There is a simple way to explain Big|Brave's complex music - speak softly and throw big punches. The trio of Robin Wattie, Mathieu Ball and Tasy Hudson have so far walked the path of their own genre that can be “easily” (or not so easily) labeled as a “true folk metal,” combining folk music sensibilities with a form of drone metal and thick lyricism that asks the listener to give their music and lyrics deep thinking. That musical line was already fully developed on their previous album, nature morte, and on A Chaos of Flowers, their latest effort, Big|Brave take that lineage a step further, confirming that big bravery contained in the band's name.

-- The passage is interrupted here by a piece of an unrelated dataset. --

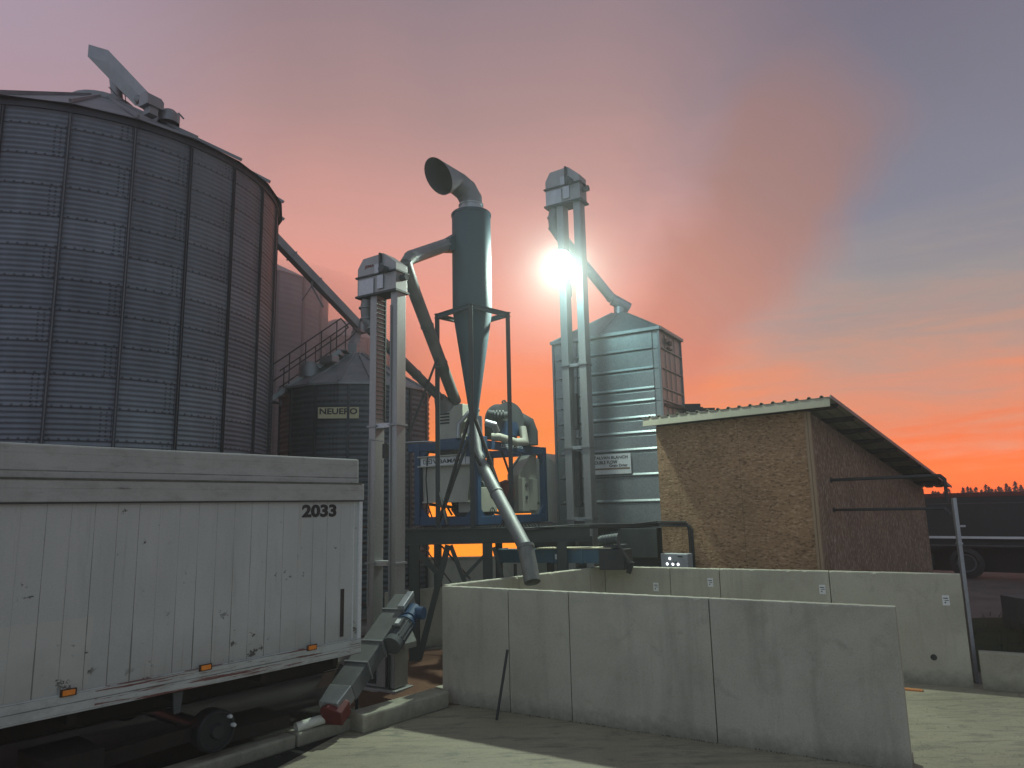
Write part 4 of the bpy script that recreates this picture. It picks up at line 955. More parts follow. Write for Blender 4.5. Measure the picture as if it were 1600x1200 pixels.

There are no concessions here, folk melody lines and Wattie's voice are enveloped in dark, brooding, earth-shattering (yes, akin to Earth, with a few steps further) guitars and thumping bass lines. They cool it down when necessary, just to prove their point, as on "not speaking of the ways”. Their form of dark musical cauldron starts the moment "i felt the funeral" opens the album and doesn't desist until "moonset" closes it, yet without repeating a single sound, drone or concept, shifting between volume levels on a moment’s notice when the music and lyrics demand it ("chanson pour mon ombre").

It isn’t just the use of notes themselves that Big|Brave excel at but also those unfathomable spaces between the notes that are usually left to the mastery of jazz musicians. Then, there is Wattie's lyrical concept of the album. Trying to interpolate poetry from artists around the world and across womanhood, intermingled with her own, she notes, "It is a feeling of relatability and even astonishment really, with how these writers of different standings and eras and all being female-presenting, each expressing these seemingly similar intense moments of individual experiences, of intimacy and madness. We're alone, and yet, not." After all is considered, Big|Brave present themselves with A Chaos of Flowers as a strong, individualistic musical force that might not fit the pop charts, but leaves an imprint that simply cannot be erased.